Sunday 16 September 2007

Usefulness versus Faithfulness

There are times when I question how useful I am being. Does my presence make any significant difference to a situation? Yesterday afternoon on the Street Pastors stall was a case in point. For over four hours the only conversations I had of any significance were with people I already knew, and there were great wodges of time when I was just hanging around trying to look approachable. Given that I have too little time in my life (I'm convinced God has only given me about 20 hours in the day when he gives most people 24) it's frustrating if I can't see any obvious impact that I'm having.

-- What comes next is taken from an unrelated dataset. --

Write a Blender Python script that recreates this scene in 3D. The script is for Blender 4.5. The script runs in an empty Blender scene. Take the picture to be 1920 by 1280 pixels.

Then I remember the old adage that I am merely called to be faithful and the results I should leave to God. But that doesn't satisfy me. Not completely anyway. Because I wonder what counts as being faithful.

The honest truth is that I didn't feel particularly frustrated about yesterday afternoon because my concern was not "am I being useful?" I was more concerned, as I usually am, with the question "is this the kind of thing that people expect ministers to be doing with their time?" In other words, I am less bothered about wasting time fruitlessly than about people getting the impression that I'm wasting time fruitlessly.

Being faithful may not lead to obvious or immediate results, but it does require making some effort in that direction. Being faithful means consciously aiming to be the kind of person God wants me to be and to do the kind of things God wants me to do. This is why I feel unfulfilled. Because I drift through the day hoping I can get away with just enough to assuage any personal guilt in myself and create a positive impression in others.

These were my thoughts at the outset of the day. I then resolved to spend my time in conscious consideration of others and their needs. Did I manage it? Largely, yes. After the parade service (which included the congregation acting as a 'Greek chorus' during a sketch, children hunting for jigsaw pieces and fifty party poppers being set off at once), I didn't slip into my usually chatty mode, but listened more than usual and engaged in a few useful conversations. Out for lunch I tried to be circumspect in my contribution to the friendly banter. At least twice I altered my immediate plans to fit in with other family members. I wasn't too impressed with my evening sermon, but I tried to mitigate the deep intellectual meanderings by holding in mind the needs and expectations of the few who gathered.

As a result I'm not sure how useful I've been today, but I've had a decent stab at being faithful.